Some of us may have felt that personally – when we just feel done.  When we felt helpless in the face of our problems and the problems of the world, when we felt we were too weak, not smart enough to handle what’s coming at us; and that in that moment we were able to give it to God, embrace the cross and God’s foolishness was stronger than our wisdom and God’s weakness was stronger than our strength.

It’s in this context that I hear the Beatitudes. When Jesus says as in our gospel reading today, Jesus: “Blessed are the poor in spirit.” Is that the “Low and despised” Paul is talking about whom God he says chooses. Because otherwise, in what universe are the poor in spirit blessed.” Jesus says, “Blessed are those who mourn; blessed are the meek, those who hunger and thirst for righteousness, the merciful, the pure in heart, the peacemakers.”

When do the meek inherit the earth.?  Not hardly in this world. Jesus was born into this world: dominated by force, the power of the Roman Empire.
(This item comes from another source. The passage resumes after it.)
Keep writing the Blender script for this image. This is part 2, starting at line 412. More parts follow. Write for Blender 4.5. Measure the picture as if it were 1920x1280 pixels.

Into a world of Greek thought that held up intelligence and logic and philosophy as its highest values; that was blessedness to the Gentiles. And into a religious culture where blessedness came from following the Torah, the Law of Moses. Maybe some of us can relate to that. A world, where, as Paul says, the Jews demanded signs and the Greeks desired wisdom. And nobody nowhere wanted the poor or weak or ritually unclean, the disabled, at the bottom of society who certainly had no power, much less to inherit the earth. Nobody except Jesus. Nowhere except in the kingdom of God.

Because in the kingdom of God things are different, right. This is what Jesus, and Paul, are talking about. The message of the cross is strength through weakness, salvation through suffering the way God sees things. To us it seems foolish, to those who are perishing, but it is the power of God to the saved. It’s the cross that saves us. It’s what Jesus models for us in his life and death and resurrection, and that we see in his teachings that are reality in the kingdom of God. And that is where Jesus lives, who Jesus is, and it is where we are invited to go.

Where the first shall be last and the last shall be first. When the powerful are cast down from their thrones and the lowly lifted up. Where the hungry are filled with good things and the rich are sent away empty. Most of the time we live in and only see what John in Revelation calls “The Kingdom of this world” but once in a while we stumble into “The kingdom of our Lord, and of the Christ” where everything is upside down. That’s where Jesus wants to take us.

Years after my student Chris’s TV show had run its course, I was a pastor in Wisconsin and I saw in the paper that a rock and roll band that my student Chris was fronting was playing dates in Madison, it was touring. Still doing his thing. In the interview Chris said he didn’t care how he did it he just wanted to get out there and to be an example for other people with Down Syndrome. Chris was a person of faith, his family were Episcopalians, and apparently, he saw his fame as a call.

God works in mysterious ways. Because God’s foolishness is wiser than human wisdom, and God’s weakness is stronger than human strength.